Lightning forward J.T. Brown, who is bi-racial, raised his right fist to protest policy brutality and racism during the national anthem of a game in 2017.

But there seemed to be an awakening starting this summer, after the deaths of George Floyd in Minneapolis and Breonna Taylor in Louisville, Kentucky.

According to Kim Davis, the NHL’s executive vice president for social impact, growth initiatives and legislative affairs, more than 200 players have spoken out on social media.

The conversation was furthered when Minnesota defenseman Matt Dumba took a knee prior during the national anthems after he gave a speech prior to the Chicago-Edmonton game on Aug. 1. He raised his fist during the anthems the following day when the Wild played.

Ryan Reaves and Robin Lehner of the Golden Knights took a knee during the anthems Aug. 3 along with Dallas’ Jason Dickinson and Tyler Seguin.

That set the stage for Thursday, when players participating in Edmonton and Toronto united to take a stand against social injustice and racial inequality.

The sight of nearly 100 white players standing in solidarity next to and behind Black players during a videoconference call will be the enduring image of this postseason.

“As leaders, up here, with the NHL, I think we have a unique opportunity to try and create sustainable change,” said Colorado’s Nazem Kadri, who is of Lebanese descent. “That’s what this is all about. It’s not just one or two guys. It’s every single player being on the same page and sticking together. Morally and ethically, this is the right thing to do.”

Several Eastern Conference players said the wheels of action were put in motion after they played Wednesday, and members of several teams reached out to Reaves the following morning.

The Canucks, who play home games in one of the league’s most diverse cities, also met with Reaves and Knights players Thursday morning to discuss options.

After a conference call with players from the eight remaining teams, the recently formed Hockey Diversity Alliance made a formal request to the NHL to suspend all playoff games Thursday.

A joint announcement came from the league and NHL Players’ Association that afternoon, but make no mistake, this was a player-driven movement.

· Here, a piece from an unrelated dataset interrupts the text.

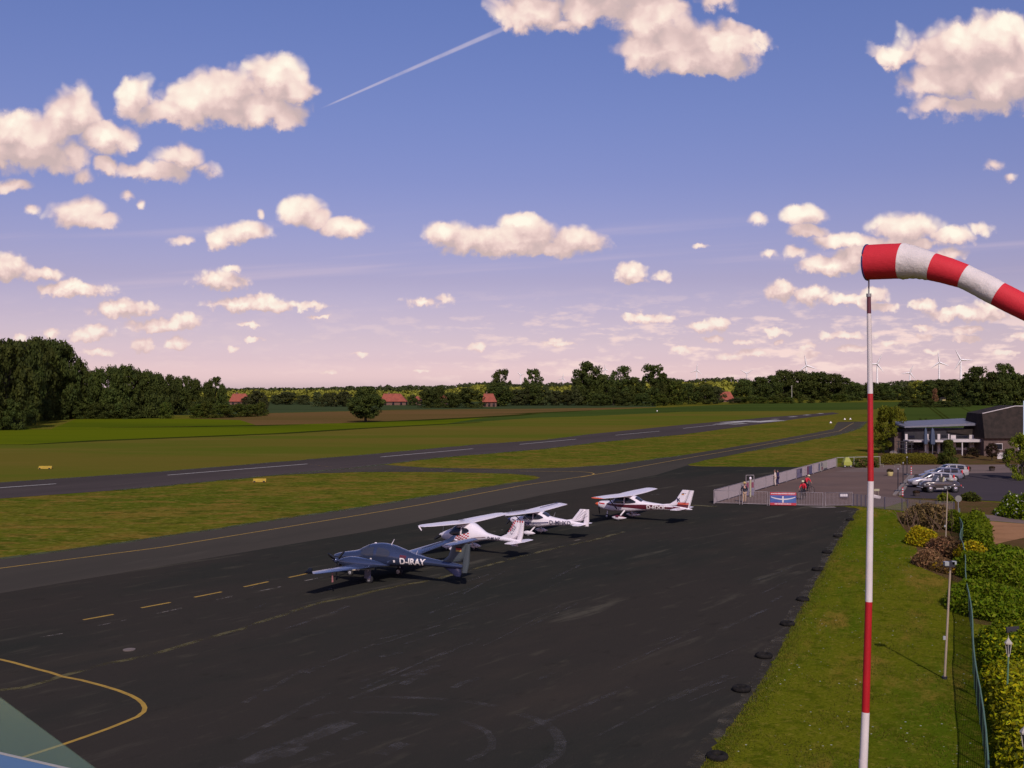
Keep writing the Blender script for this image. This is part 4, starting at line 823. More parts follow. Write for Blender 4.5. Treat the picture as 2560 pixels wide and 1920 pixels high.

‘My dignity is not for sale’

“I think athletes are realizing they don’t have to be a pawn in the system. And I think they’re realizing that they do have power,” said Dr. Ketra Armstrong, a University of Michigan professor of sport management and the director of the Center for Race & Ethnicity in Sport in Ann Arbor, Michigan.

Armstrong believes social media has become a powerful platform for athletes to speak out without it being filtered through the media.

“There was a time that they were muted because of the financial implications and sports teams were muted because of the potential loss of sponsors,” she said. “But now, they’re willing to lose that. It’s just that important that they’re willing to say ‘My dignity is not for sale. This is what I stand for.’ ”

The players chose to focus on the fight for equality rather than hockey Friday. Tampa Bay defenseman Brayden Coburn politely declined to answer a question related to the Lightning’s game Saturday.

But if further proof is needed of what players hope to change, Florida Hockey Now reported Friday the NHL is investigating whether former Panthers general manager Dale Tallon used “racially-charged” language during the postseason. Tallon denied the accusation.

“Things aren’t going to change overnight. That’s not how it works,” Lightning coach Jon Cooper said. “It’s years of ingraining your kids the proper values. … And when you get through to the youth, we may not see it tomorrow, but as years go on, I’m pretty confident that if we all do the right thing as parents, the world will be a better place.”